**REQUIRED WORK:** Give every line back verbatim, dropping all images.
--- start TASK INPUTS ---
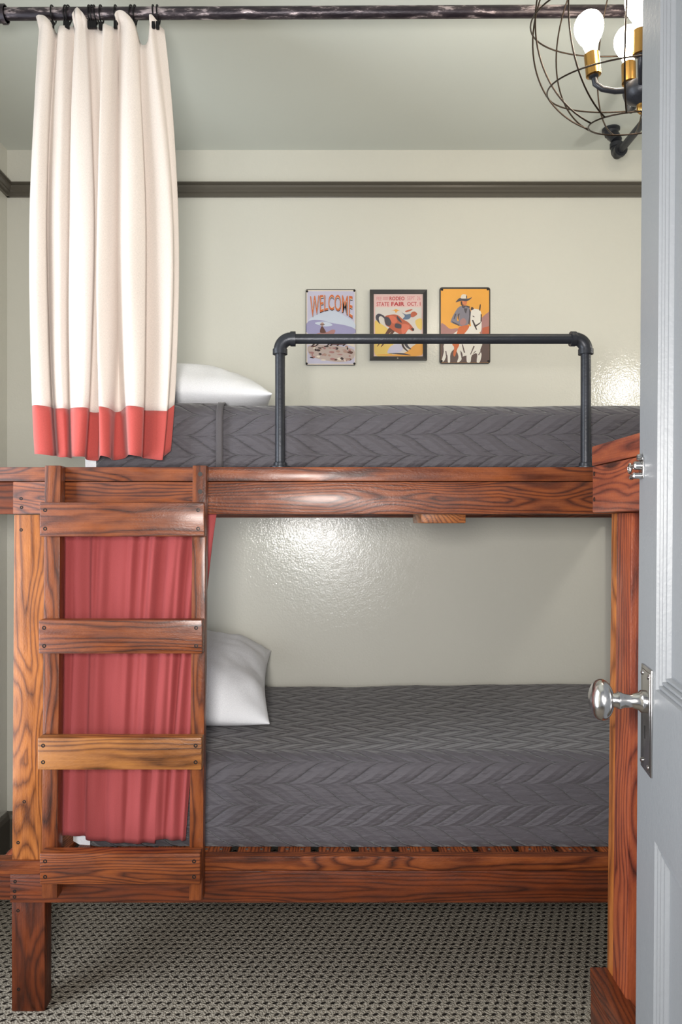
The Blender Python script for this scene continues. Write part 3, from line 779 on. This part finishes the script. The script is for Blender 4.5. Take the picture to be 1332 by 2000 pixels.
# ------------------------------------------------------------------ three western pictures on the back wall
def flatmat(name, c, rough=.4): return plain(name, c, rough, var=.03)
ART = {n: flatmat('print_' + n, srgb(*c)) for n, c in dict(
    lilac=(196, 192, 212), paleblue=(200, 208, 222), violet=(156, 152, 188), orange=(206, 104, 52), brown=(96, 58, 46), cream=(226, 214, 198),
    tan=(176, 142, 128), dust=(190, 172, 164), darkbrown=(58, 40, 38), white=(232, 226, 216), pink=(226, 190, 184), red=(186, 44, 50), fadedred=(208, 126, 130), yellow=(228, 194, 104),
    gold=(228, 160, 66), sunset=(236, 166, 62), rust=(186, 92, 62), grey=(126, 122, 134), darkgrey=(66, 62, 72), skin=(212, 124, 78), blue=(92, 112, 140), mauve=(170, 122, 118), stone=(214, 206, 198), mud=(92, 72, 68), salmon=(214, 112, 84)).items()}
AK = list(ART)
def ipoly(bm, pts, mat, lift, conv):
    vs = [bm.verts.new(conv(x, y, lift)) for x, y in pts]
    f = bm.faces.new(vs); f.material_index = AK.index(mat)
    f.normal_update()
    if f.normal.y > 0: f.normal_flip()
def smoothpoly(pts, n=5):
    m = len(pts); o = []
    for i in range(m):
        a, b, c, d = (Vector(pts[(i + q_) % m]) for q_ in (-1, 0, 1, 2))
        for s in range(n):
            f = s / n; o.append(tuple(.5 * ((2 * b) + (-a + c) * f + (2 * a - 5 * b + 4 * c - d) * f * f + (-a + 3 * b - 3 * c + d) * f ** 3)))
    return o
def textmesh(bm, s, x0, x1, y0, y1, mat, lift, conv, warp=None, bold=0.0):
    cu = bpy.data.curves.new('t', 'FONT'); cu.body = s; cu.resolution_u = 3; cu.offset = bold
    o = bpy.data.objects.new('t', cu); COL.objects.link(o); bpy.context.view_layer.update()
    me = bpy.data.meshes.new_from_object(o.evaluated_get(bpy.context.evaluated_depsgraph_get()))
    bpy.data.objects.remove(o); bpy.data.curves.remove(cu)
    xs_ = [v.co.x for v in me.vertices]; ys_ = [v.co.y for v in me.vertices]
    ax, bx_, ay, by_ = min(xs_), max(xs_), min(ys_), max(ys_)
    if warp:
        tb = bmesh.new(); tb.from_mesh(me); bmesh.ops.triangulate(tb, faces=tb.faces[:]); bmesh.ops.subdivide_edges(tb, edges=[e for e in tb.edges if e.calc_length() > .12], cuts=2); tb.to_mesh(me); tb.free()
    vs = []
    for v in me.vertices:
        fx = (v.co.x - ax) / (bx_ - ax); fy = (v.co.y - ay) / (by_ - ay)
        x = x0 + (x1 - x0) * fx; y = y1 + (y0 - y1) * fy
        if warp: x, y = warp(fx, fy)
        vs.append(bm.verts.new(conv(x, y, lift)))
    for p in me.polygons:
        try:
            f = bm.faces.new([vs[i] for i in p.vertices]); f.material_index = AK.index(mat)
            f.normal_update()
            if f.normal.y > 0: f.normal_flip()
        except ValueError: pass
    bpy.data.meshes.remove(me)
def rrect(x0, y0, x1, y1, r, n=5):
    o = []
    for (cx_, cy_, a0) in ((x1 - r, y0 + r, -90), (x1 - r, y1 - r, 0), (x0 + r, y1 - r, 90), (x0 + r, y0 + r, 180)):
        for i in range(n + 1):
            a = math.radians(a0 + 90 * i / n); o.append((cx_ + r * math.cos(a), cy_ + r * math.sin(a)))
    return o
def plate(x0, y0, x1, y1, r, d0, th, m, name, rim_m=None):
    bm = bmesh.new(); pts = rrect(x0, y0, x1, y1, r)
    A = [bm.verts.new(P(x, y, WB - .0) + Vector((0, d0 - WB, 0))) for x, y in pts]; Bk = [bm.verts.new(v.co + Vector((0, th, 0))) for v in A]
    bm.faces.new(A); bm.faces.new(Bk[::-1])
    for i in range(len(A)): bm.faces.new((A[i], Bk[i], Bk[(i + 1) % len(A)], A[(i + 1) % len(A)]))
    bmesh.ops.recalc_face_normals(bm, faces=bm.faces)
    return obj(name, bm, m)
def conv_for(ox, oy, sc, yf, lim):
    def c(x, y, lift):
        x = min(max(x, lim[0]), lim[2]); y = min(max(y, lim[1]), lim[3])
        p = P(ox + x / sc, oy + y / sc, WB); p.y = yf - .00025 * lift; return p
    return c
def screws_at(sign, pts, yf):
    for (x, y) in pts:
        bm = bmesh.new(); p = P(x, y, WB); p.y = yf
        lathe(bm, [(0, .0045), (.0012, .0045), (.002, .0025)], p, (0, -1, 0), 12); obj('screw', bm, M_screw, sign, 40)
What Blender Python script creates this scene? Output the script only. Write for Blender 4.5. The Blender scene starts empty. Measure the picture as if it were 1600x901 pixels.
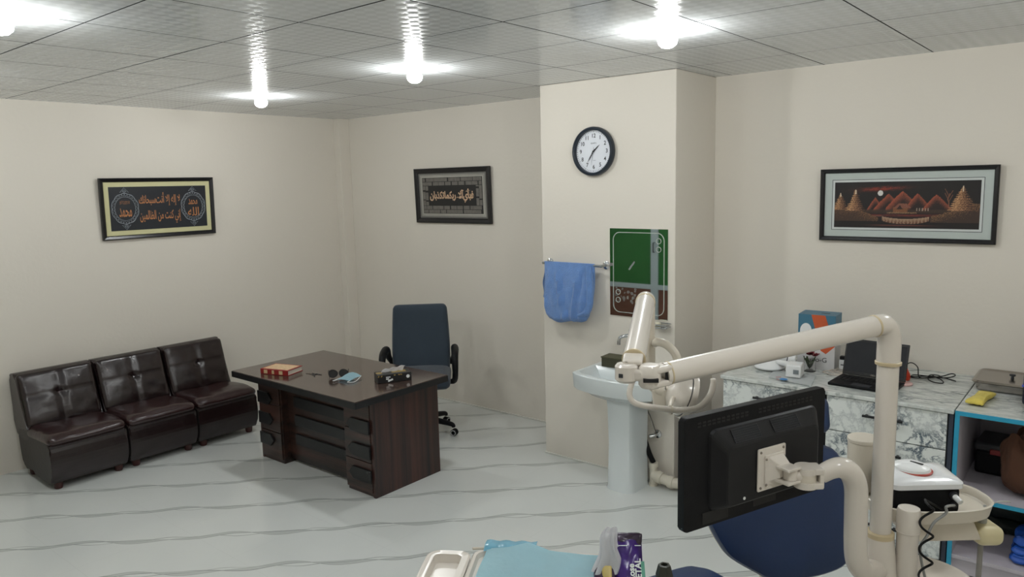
--- end TASK INPUTS ---
**OUTPUT FOR THIS TASK:**
The Blender Python script for this scene continues. Write part 3, from line 779 on. This part finishes the script. The script is for Blender 4.5. Take the picture to be 1332 by 2000 pixels.
# ------------------------------------------------------------------ three western pictures on the back wall
def flatmat(name, c, rough=.4): return plain(name, c, rough, var=.03)
ART = {n: flatmat('print_' + n, srgb(*c)) for n, c in dict(
    lilac=(196, 192, 212), paleblue=(200, 208, 222), violet=(156, 152, 188), orange=(206, 104, 52), brown=(96, 58, 46), cream=(226, 214, 198),
    tan=(176, 142, 128), dust=(190, 172, 164), darkbrown=(58, 40, 38), white=(232, 226, 216), pink=(226, 190, 184), red=(186, 44, 50), fadedred=(208, 126, 130), yellow=(228, 194, 104),
    gold=(228, 160, 66), sunset=(236, 166, 62), rust=(186, 92, 62), grey=(126, 122, 134), darkgrey=(66, 62, 72), skin=(212, 124, 78), blue=(92, 112, 140), mauve=(170, 122, 118), stone=(214, 206, 198), mud=(92, 72, 68), salmon=(214, 112, 84)).items()}
AK = list(ART)
def ipoly(bm, pts, mat, lift, conv):
    vs = [bm.verts.new(conv(x, y, lift)) for x, y in pts]
    f = bm.faces.new(vs); f.material_index = AK.index(mat)
    f.normal_update()
    if f.normal.y > 0: f.normal_flip()
def smoothpoly(pts, n=5):
    m = len(pts); o = []
    for i in range(m):
        a, b, c, d = (Vector(pts[(i + q_) % m]) for q_ in (-1, 0, 1, 2))
        for s in range(n):
            f = s / n; o.append(tuple(.5 * ((2 * b) + (-a + c) * f + (2 * a - 5 * b + 4 * c - d) * f * f + (-a + 3 * b - 3 * c + d) * f ** 3)))
    return o
def textmesh(bm, s, x0, x1, y0, y1, mat, lift, conv, warp=None, bold=0.0):
    cu = bpy.data.curves.new('t', 'FONT'); cu.body = s; cu.resolution_u = 3; cu.offset = bold
    o = bpy.data.objects.new('t', cu); COL.objects.link(o); bpy.context.view_layer.update()
    me = bpy.data.meshes.new_from_object(o.evaluated_get(bpy.context.evaluated_depsgraph_get()))
    bpy.data.objects.remove(o); bpy.data.curves.remove(cu)
    xs_ = [v.co.x for v in me.vertices]; ys_ = [v.co.y for v in me.vertices]
    ax, bx_, ay, by_ = min(xs_), max(xs_), min(ys_), max(ys_)
    if warp:
        tb = bmesh.new(); tb.from_mesh(me); bmesh.ops.triangulate(tb, faces=tb.faces[:]); bmesh.ops.subdivide_edges(tb, edges=[e for e in tb.edges if e.calc_length() > .12], cuts=2); tb.to_mesh(me); tb.free()
    vs = []
    for v in me.vertices:
        fx = (v.co.x - ax) / (bx_ - ax); fy = (v.co.y - ay) / (by_ - ay)
        x = x0 + (x1 - x0) * fx; y = y1 + (y0 - y1) * fy
        if warp: x, y = warp(fx, fy)
        vs.append(bm.verts.new(conv(x, y, lift)))
    for p in me.polygons:
        try:
            f = bm.faces.new([vs[i] for i in p.vertices]); f.material_index = AK.index(mat)
            f.normal_update()
            if f.normal.y > 0: f.normal_flip()
        except ValueError: pass
    bpy.data.meshes.remove(me)
def rrect(x0, y0, x1, y1, r, n=5):
    o = []
    for (cx_, cy_, a0) in ((x1 - r, y0 + r, -90), (x1 - r, y1 - r, 0), (x0 + r, y1 - r, 90), (x0 + r, y0 + r, 180)):
        for i in range(n + 1):
            a = math.radians(a0 + 90 * i / n); o.append((cx_ + r * math.cos(a), cy_ + r * math.sin(a)))
    return o
def plate(x0, y0, x1, y1, r, d0, th, m, name, rim_m=None):
    bm = bmesh.new(); pts = rrect(x0, y0, x1, y1, r)
    A = [bm.verts.new(P(x, y, WB - .0) + Vector((0, d0 - WB, 0))) for x, y in pts]; Bk = [bm.verts.new(v.co + Vector((0, th, 0))) for v in A]
    bm.faces.new(A); bm.faces.new(Bk[::-1])
    for i in range(len(A)): bm.faces.new((A[i], Bk[i], Bk[(i + 1) % len(A)], A[(i + 1) % len(A)]))
    bmesh.ops.recalc_face_normals(bm, faces=bm.faces)
    return obj(name, bm, m)
def conv_for(ox, oy, sc, yf, lim):
    def c(x, y, lift):
        x = min(max(x, lim[0]), lim[2]); y = min(max(y, lim[1]), lim[3])
        p = P(ox + x / sc, oy + y / sc, WB); p.y = yf - .00025 * lift; return p
    return c
def screws_at(sign, pts, yf):
    for (x, y) in pts:
        bm = bmesh.new(); p = P(x, y, WB); p.y = yf
        lathe(bm, [(0, .0045), (.0012, .0045), (.002, .0025)], p, (0, -1, 0), 12); obj('screw', bm, M_screw, sign, 40)
What Blender Python script creates this scene? Output the script only. Write for Blender 4.5. The Blender scene starts empty. Measure the picture as if it were 1600x901 pixels.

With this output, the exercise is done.